• **TASK DIRECTIONS**
Print all the data, keeping every line exactly as it is.

• **SOURCE DATA**
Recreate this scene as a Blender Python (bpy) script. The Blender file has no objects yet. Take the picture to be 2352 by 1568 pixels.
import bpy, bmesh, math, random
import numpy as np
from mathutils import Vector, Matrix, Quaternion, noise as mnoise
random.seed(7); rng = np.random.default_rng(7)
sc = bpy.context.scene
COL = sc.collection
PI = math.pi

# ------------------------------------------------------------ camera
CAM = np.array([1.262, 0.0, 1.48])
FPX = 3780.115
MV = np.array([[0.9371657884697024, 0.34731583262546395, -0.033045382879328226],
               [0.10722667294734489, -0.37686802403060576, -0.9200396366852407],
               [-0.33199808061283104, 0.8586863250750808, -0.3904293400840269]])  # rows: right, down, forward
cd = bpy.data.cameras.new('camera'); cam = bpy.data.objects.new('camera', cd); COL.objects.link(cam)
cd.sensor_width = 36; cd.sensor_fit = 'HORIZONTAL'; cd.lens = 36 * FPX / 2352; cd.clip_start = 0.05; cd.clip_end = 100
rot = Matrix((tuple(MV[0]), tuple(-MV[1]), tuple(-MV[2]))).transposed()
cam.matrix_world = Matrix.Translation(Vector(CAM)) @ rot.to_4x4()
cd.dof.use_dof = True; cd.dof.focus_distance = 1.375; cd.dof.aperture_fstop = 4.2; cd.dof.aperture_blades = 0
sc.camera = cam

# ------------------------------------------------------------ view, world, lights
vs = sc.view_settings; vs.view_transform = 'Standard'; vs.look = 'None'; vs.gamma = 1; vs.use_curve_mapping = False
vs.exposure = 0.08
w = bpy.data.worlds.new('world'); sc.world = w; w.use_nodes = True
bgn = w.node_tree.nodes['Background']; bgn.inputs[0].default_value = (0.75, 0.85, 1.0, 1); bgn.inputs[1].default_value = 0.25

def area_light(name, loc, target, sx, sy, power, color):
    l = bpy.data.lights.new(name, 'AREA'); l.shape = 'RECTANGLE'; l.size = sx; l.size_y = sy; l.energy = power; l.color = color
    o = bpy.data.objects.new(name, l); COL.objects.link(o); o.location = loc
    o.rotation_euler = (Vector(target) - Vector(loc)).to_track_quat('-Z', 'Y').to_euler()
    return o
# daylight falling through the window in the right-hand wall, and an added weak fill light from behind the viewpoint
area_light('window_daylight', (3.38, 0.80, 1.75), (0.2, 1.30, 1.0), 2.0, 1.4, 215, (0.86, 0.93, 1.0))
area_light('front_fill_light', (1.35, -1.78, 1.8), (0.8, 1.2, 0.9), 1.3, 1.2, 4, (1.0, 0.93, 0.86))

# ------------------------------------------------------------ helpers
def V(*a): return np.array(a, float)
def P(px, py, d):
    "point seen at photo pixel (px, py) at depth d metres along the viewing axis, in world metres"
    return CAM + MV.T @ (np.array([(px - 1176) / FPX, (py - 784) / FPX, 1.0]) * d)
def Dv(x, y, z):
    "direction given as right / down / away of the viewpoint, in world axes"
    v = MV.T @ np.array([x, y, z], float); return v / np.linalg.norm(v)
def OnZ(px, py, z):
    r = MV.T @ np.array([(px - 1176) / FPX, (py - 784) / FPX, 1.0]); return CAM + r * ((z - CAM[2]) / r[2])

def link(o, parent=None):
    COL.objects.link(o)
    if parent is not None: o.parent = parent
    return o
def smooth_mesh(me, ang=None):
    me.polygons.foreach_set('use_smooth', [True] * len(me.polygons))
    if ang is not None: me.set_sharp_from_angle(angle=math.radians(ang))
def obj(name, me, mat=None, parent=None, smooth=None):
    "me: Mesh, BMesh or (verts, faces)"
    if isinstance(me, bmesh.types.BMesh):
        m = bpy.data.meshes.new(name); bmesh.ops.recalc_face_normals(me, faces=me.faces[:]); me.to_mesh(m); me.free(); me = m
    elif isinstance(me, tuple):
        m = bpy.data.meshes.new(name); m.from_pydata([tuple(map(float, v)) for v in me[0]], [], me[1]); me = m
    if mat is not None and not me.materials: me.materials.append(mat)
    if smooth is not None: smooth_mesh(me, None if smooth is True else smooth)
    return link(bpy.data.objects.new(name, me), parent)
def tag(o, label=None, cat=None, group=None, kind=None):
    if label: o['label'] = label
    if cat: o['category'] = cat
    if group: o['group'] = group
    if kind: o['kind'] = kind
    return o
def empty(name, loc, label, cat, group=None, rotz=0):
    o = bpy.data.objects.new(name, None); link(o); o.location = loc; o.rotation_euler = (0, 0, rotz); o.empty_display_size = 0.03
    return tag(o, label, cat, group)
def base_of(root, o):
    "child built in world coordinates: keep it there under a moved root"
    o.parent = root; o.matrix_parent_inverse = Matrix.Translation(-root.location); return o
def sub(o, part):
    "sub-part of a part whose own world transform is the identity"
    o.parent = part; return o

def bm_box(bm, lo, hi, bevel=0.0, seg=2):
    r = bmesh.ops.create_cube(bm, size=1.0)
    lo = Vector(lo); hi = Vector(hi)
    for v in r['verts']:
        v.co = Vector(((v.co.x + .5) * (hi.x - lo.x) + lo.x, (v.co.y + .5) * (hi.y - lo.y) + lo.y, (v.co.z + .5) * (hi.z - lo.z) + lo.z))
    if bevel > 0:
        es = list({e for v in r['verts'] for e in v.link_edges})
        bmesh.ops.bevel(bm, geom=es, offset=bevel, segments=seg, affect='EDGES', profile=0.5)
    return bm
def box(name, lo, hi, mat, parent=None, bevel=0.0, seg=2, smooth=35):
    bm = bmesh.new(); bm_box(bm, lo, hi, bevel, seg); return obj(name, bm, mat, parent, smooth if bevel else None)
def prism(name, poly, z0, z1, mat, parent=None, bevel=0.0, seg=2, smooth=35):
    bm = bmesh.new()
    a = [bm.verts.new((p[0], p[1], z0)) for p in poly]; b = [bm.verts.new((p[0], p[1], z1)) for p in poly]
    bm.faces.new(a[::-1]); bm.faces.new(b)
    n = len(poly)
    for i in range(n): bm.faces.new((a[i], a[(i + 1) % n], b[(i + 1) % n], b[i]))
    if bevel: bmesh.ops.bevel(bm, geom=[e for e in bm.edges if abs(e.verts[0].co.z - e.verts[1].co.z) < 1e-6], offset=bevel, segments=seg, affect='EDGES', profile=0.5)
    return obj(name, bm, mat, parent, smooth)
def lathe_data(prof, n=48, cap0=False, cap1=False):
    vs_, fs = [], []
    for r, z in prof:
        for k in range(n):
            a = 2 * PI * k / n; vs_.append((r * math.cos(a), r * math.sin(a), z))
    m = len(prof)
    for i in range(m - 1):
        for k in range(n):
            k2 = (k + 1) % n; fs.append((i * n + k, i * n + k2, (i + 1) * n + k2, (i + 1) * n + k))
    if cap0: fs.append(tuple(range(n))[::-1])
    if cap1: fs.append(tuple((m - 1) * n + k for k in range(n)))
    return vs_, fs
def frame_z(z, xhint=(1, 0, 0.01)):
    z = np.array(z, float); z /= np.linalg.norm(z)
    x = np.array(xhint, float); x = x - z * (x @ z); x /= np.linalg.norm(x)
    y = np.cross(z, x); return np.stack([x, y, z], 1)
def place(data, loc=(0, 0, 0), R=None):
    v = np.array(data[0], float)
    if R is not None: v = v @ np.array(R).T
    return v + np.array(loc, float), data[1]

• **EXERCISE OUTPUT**
Recreate this scene as a Blender Python (bpy) script. The Blender file has no objects yet. Take the picture to be 2352 by 1568 pixels.
import bpy, bmesh, math, random
import numpy as np
from mathutils import Vector, Matrix, Quaternion, noise as mnoise
random.seed(7); rng = np.random.default_rng(7)
sc = bpy.context.scene
COL = sc.collection
PI = math.pi

# ------------------------------------------------------------ camera
CAM = np.array([1.262, 0.0, 1.48])
FPX = 3780.115
MV = np.array([[0.9371657884697024, 0.34731583262546395, -0.033045382879328226],
               [0.10722667294734489, -0.37686802403060576, -0.9200396366852407],
               [-0.33199808061283104, 0.8586863250750808, -0.3904293400840269]])  # rows: right, down, forward
cd = bpy.data.cameras.new('camera'); cam = bpy.data.objects.new('camera', cd); COL.objects.link(cam)
cd.sensor_width = 36; cd.sensor_fit = 'HORIZONTAL'; cd.lens = 36 * FPX / 2352; cd.clip_start = 0.05; cd.clip_end = 100
rot = Matrix((tuple(MV[0]), tuple(-MV[1]), tuple(-MV[2]))).transposed()
cam.matrix_world = Matrix.Translation(Vector(CAM)) @ rot.to_4x4()
cd.dof.use_dof = True; cd.dof.focus_distance = 1.375; cd.dof.aperture_fstop = 4.2; cd.dof.aperture_blades = 0
sc.camera = cam

# ------------------------------------------------------------ view, world, lights
vs = sc.view_settings; vs.view_transform = 'Standard'; vs.look = 'None'; vs.gamma = 1; vs.use_curve_mapping = False
vs.exposure = 0.08
w = bpy.data.worlds.new('world'); sc.world = w; w.use_nodes = True
bgn = w.node_tree.nodes['Background']; bgn.inputs[0].default_value = (0.75, 0.85, 1.0, 1); bgn.inputs[1].default_value = 0.25

def area_light(name, loc, target, sx, sy, power, color):
    l = bpy.data.lights.new(name, 'AREA'); l.shape = 'RECTANGLE'; l.size = sx; l.size_y = sy; l.energy = power; l.color = color
    o = bpy.data.objects.new(name, l); COL.objects.link(o); o.location = loc
    o.rotation_euler = (Vector(target) - Vector(loc)).to_track_quat('-Z', 'Y').to_euler()
    return o
# daylight falling through the window in the right-hand wall, and an added weak fill light from behind the viewpoint
area_light('window_daylight', (3.38, 0.80, 1.75), (0.2, 1.30, 1.0), 2.0, 1.4, 215, (0.86, 0.93, 1.0))
area_light('front_fill_light', (1.35, -1.78, 1.8), (0.8, 1.2, 0.9), 1.3, 1.2, 4, (1.0, 0.93, 0.86))

# ------------------------------------------------------------ helpers
def V(*a): return np.array(a, float)
def P(px, py, d):
    "point seen at photo pixel (px, py) at depth d metres along the viewing axis, in world metres"
    return CAM + MV.T @ (np.array([(px - 1176) / FPX, (py - 784) / FPX, 1.0]) * d)
def Dv(x, y, z):
    "direction given as right / down / away of the viewpoint, in world axes"
    v = MV.T @ np.array([x, y, z], float); return v / np.linalg.norm(v)
def OnZ(px, py, z):
    r = MV.T @ np.array([(px - 1176) / FPX, (py - 784) / FPX, 1.0]); return CAM + r * ((z - CAM[2]) / r[2])

def link(o, parent=None):
    COL.objects.link(o)
    if parent is not None: o.parent = parent
    return o
def smooth_mesh(me, ang=None):
    me.polygons.foreach_set('use_smooth', [True] * len(me.polygons))
    if ang is not None: me.set_sharp_from_angle(angle=math.radians(ang))
def obj(name, me, mat=None, parent=None, smooth=None):
    "me: Mesh, BMesh or (verts, faces)"
    if isinstance(me, bmesh.types.BMesh):
        m = bpy.data.meshes.new(name); bmesh.ops.recalc_face_normals(me, faces=me.faces[:]); me.to_mesh(m); me.free(); me = m
    elif isinstance(me, tuple):
        m = bpy.data.meshes.new(name); m.from_pydata([tuple(map(float, v)) for v in me[0]], [], me[1]); me = m
    if mat is not None and not me.materials: me.materials.append(mat)
    if smooth is not None: smooth_mesh(me, None if smooth is True else smooth)
    return link(bpy.data.objects.new(name, me), parent)
def tag(o, label=None, cat=None, group=None, kind=None):
    if label: o['label'] = label
    if cat: o['category'] = cat
    if group: o['group'] = group
    if kind: o['kind'] = kind
    return o
def empty(name, loc, label, cat, group=None, rotz=0):
    o = bpy.data.objects.new(name, None); link(o); o.location = loc; o.rotation_euler = (0, 0, rotz); o.empty_display_size = 0.03
    return tag(o, label, cat, group)
def base_of(root, o):
    "child built in world coordinates: keep it there under a moved root"
    o.parent = root; o.matrix_parent_inverse = Matrix.Translation(-root.location); return o
def sub(o, part):
    "sub-part of a part whose own world transform is the identity"
    o.parent = part; return o

def bm_box(bm, lo, hi, bevel=0.0, seg=2):
    r = bmesh.ops.create_cube(bm, size=1.0)
    lo = Vector(lo); hi = Vector(hi)
    for v in r['verts']:
        v.co = Vector(((v.co.x + .5) * (hi.x - lo.x) + lo.x, (v.co.y + .5) * (hi.y - lo.y) + lo.y, (v.co.z + .5) * (hi.z - lo.z) + lo.z))
    if bevel > 0:
        es = list({e for v in r['verts'] for e in v.link_edges})
        bmesh.ops.bevel(bm, geom=es, offset=bevel, segments=seg, affect='EDGES', profile=0.5)
    return bm
def box(name, lo, hi, mat, parent=None, bevel=0.0, seg=2, smooth=35):
    bm = bmesh.new(); bm_box(bm, lo, hi, bevel, seg); return obj(name, bm, mat, parent, smooth if bevel else None)
def prism(name, poly, z0, z1, mat, parent=None, bevel=0.0, seg=2, smooth=35):
    bm = bmesh.new()
    a = [bm.verts.new((p[0], p[1], z0)) for p in poly]; b = [bm.verts.new((p[0], p[1], z1)) for p in poly]
    bm.faces.new(a[::-1]); bm.faces.new(b)
    n = len(poly)
    for i in range(n): bm.faces.new((a[i], a[(i + 1) % n], b[(i + 1) % n], b[i]))
    if bevel: bmesh.ops.bevel(bm, geom=[e for e in bm.edges if abs(e.verts[0].co.z - e.verts[1].co.z) < 1e-6], offset=bevel, segments=seg, affect='EDGES', profile=0.5)
    return obj(name, bm, mat, parent, smooth)
def lathe_data(prof, n=48, cap0=False, cap1=False):
    vs_, fs = [], []
    for r, z in prof:
        for k in range(n):
            a = 2 * PI * k / n; vs_.append((r * math.cos(a), r * math.sin(a), z))
    m = len(prof)
    for i in range(m - 1):
        for k in range(n):
            k2 = (k + 1) % n; fs.append((i * n + k, i * n + k2, (i + 1) * n + k2, (i + 1) * n + k))
    if cap0: fs.append(tuple(range(n))[::-1])
    if cap1: fs.append(tuple((m - 1) * n + k for k in range(n)))
    return vs_, fs
def frame_z(z, xhint=(1, 0, 0.01)):
    z = np.array(z, float); z /= np.linalg.norm(z)
    x = np.array(xhint, float); x = x - z * (x @ z); x /= np.linalg.norm(x)
    y = np.cross(z, x); return np.stack([x, y, z], 1)
def place(data, loc=(0, 0, 0), R=None):
    v = np.array(data[0], float)
    if R is not None: v = v @ np.array(R).T
    return v + np.array(loc, float), data[1]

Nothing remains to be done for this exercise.